(Exercise directions)
Give every line again exactly as it appears, please, but not the pictures.
:: Given material
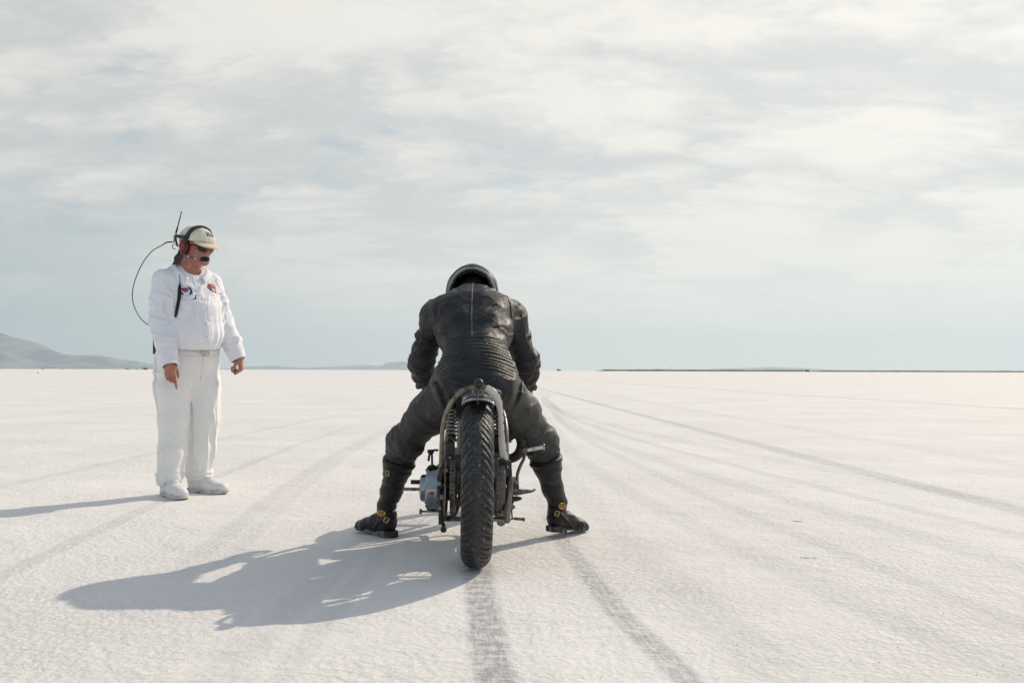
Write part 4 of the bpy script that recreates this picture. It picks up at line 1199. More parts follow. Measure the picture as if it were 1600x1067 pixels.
# wear attribute: rubbed edges of ribs, elbows, thighs
V = np.empty(len(suit_me.vertices) * 3); suit_me.vertices.foreach_get('co', V); V = V.reshape(-1, 3)
Wd = V + RO
wear = np.zeros(len(V))
wear += .30 * np.clip((.74 - Wd[:, 2]) / .12, 0, 1)
wear += .55 * (Wd[:, 0] > 0) * np.clip((Wd[:, 2] - .40) / .1, 0, 1) * np.clip((.80 - Wd[:, 2]) / .2, 0, 1) * np.clip(fbm(V, 5, 3, 2) * 2 - .55, 0, 1)
wear += .5 * np.clip(1 - np.abs(Wd[:, 2] - .845) / .04, 0, 1) * (np.abs(Wd[:, 0] + .19) > .22) * np.clip(fbm(V, 20, 2, 4) * 2 - .6, 0, 1)
wear += .8 * np.clip(1 - np.hypot((Wd[:, 0] + .58) / .05, (Wd[:, 2] - .45) / .05), 0, 1) * np.clip(fbm(V, 30, 2, 8) * 3 - 1, 0, 1)
wear += .9 * np.clip(1 - np.hypot((Wd[:, 0] + .025) / .016, (Wd[:, 2] - .988) / .007), 0, 1)
at = suit_me.attributes.new('wear', 'FLOAT', 'POINT'); at.data.foreach_set('value', wear.clip(0, 1).astype(np.float32))
suit_o = link('leather_suit', suit_me, M_LEATH, rider)
bvs = bvh_me(suit_me)
def seam(pts, r, m, name='seam', dr=(0, 1, 0), n=24, off=.0008, parent=None):
    """project a polyline of (x,z[,y0]) points on the back of the suit"""
    P = [Vector((p_[0], 0, p_[1])) for p_ in pts]
    Q_, _ = spline(P, [1] * len(P), max(2, n // max(1, len(P) - 1)))
    out = []
    for p_ in Q_:
        w_ = Vector((p_.x - RO[0], -1.2, p_.z))
        h = cast(bvs, w_, dr, off)
        if h is not None:
            if out and (h - out[-1]).length > .06: break
            out.append(h)
    if len(out) > 2:
        g = G(); g.tube(out, r, 6); return g.build(name, m, parent or suit_o)
seam([(-.199, 1.262), (-.196, 1.23), (-.193, 1.17), (-.190, 1.08), (-.186, 1.02), (-.184, .978)], .0026, M_SEAM, n=60)
seam([(-.345, .945), (-.28, .970), (-.184, .979), (-.09, .970), (-.028, .945)], .0020, M_SEAMD, n=40)
seam([(-.335, .80), (-.28, .778), (-.20, .752), (-.155, .747)], .0022, M_SEAMD, n=40)
seam([(-.020, .805), (-.08, .780), (-.13, .757), (-.155, .747)], .0022, M_SEAMD, n=40)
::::
(Answer to this exercise)
Write part 4 of the bpy script that recreates this picture. It picks up at line 1199. More parts follow. Measure the picture as if it were 1600x1067 pixels.
# wear attribute: rubbed edges of ribs, elbows, thighs
V = np.empty(len(suit_me.vertices) * 3); suit_me.vertices.foreach_get('co', V); V = V.reshape(-1, 3)
Wd = V + RO
wear = np.zeros(len(V))
wear += .30 * np.clip((.74 - Wd[:, 2]) / .12, 0, 1)
wear += .55 * (Wd[:, 0] > 0) * np.clip((Wd[:, 2] - .40) / .1, 0, 1) * np.clip((.80 - Wd[:, 2]) / .2, 0, 1) * np.clip(fbm(V, 5, 3, 2) * 2 - .55, 0, 1)
wear += .5 * np.clip(1 - np.abs(Wd[:, 2] - .845) / .04, 0, 1) * (np.abs(Wd[:, 0] + .19) > .22) * np.clip(fbm(V, 20, 2, 4) * 2 - .6, 0, 1)
wear += .8 * np.clip(1 - np.hypot((Wd[:, 0] + .58) / .05, (Wd[:, 2] - .45) / .05), 0, 1) * np.clip(fbm(V, 30, 2, 8) * 3 - 1, 0, 1)
wear += .9 * np.clip(1 - np.hypot((Wd[:, 0] + .025) / .016, (Wd[:, 2] - .988) / .007), 0, 1)
at = suit_me.attributes.new('wear', 'FLOAT', 'POINT'); at.data.foreach_set('value', wear.clip(0, 1).astype(np.float32))
suit_o = link('leather_suit', suit_me, M_LEATH, rider)
bvs = bvh_me(suit_me)
def seam(pts, r, m, name='seam', dr=(0, 1, 0), n=24, off=.0008, parent=None):
    """project a polyline of (x,z[,y0]) points on the back of the suit"""
    P = [Vector((p_[0], 0, p_[1])) for p_ in pts]
    Q_, _ = spline(P, [1] * len(P), max(2, n // max(1, len(P) - 1)))
    out = []
    for p_ in Q_:
        w_ = Vector((p_.x - RO[0], -1.2, p_.z))
        h = cast(bvs, w_, dr, off)
        if h is not None:
            if out and (h - out[-1]).length > .06: break
            out.append(h)
    if len(out) > 2:
        g = G(); g.tube(out, r, 6); return g.build(name, m, parent or suit_o)
seam([(-.199, 1.262), (-.196, 1.23), (-.193, 1.17), (-.190, 1.08), (-.186, 1.02), (-.184, .978)], .0026, M_SEAM, n=60)
seam([(-.345, .945), (-.28, .970), (-.184, .979), (-.09, .970), (-.028, .945)], .0020, M_SEAMD, n=40)
seam([(-.335, .80), (-.28, .778), (-.20, .752), (-.155, .747)], .0022, M_SEAMD, n=40)
seam([(-.020, .805), (-.08, .780), (-.13, .757), (-.155, .747)], .0022, M_SEAMD, n=40)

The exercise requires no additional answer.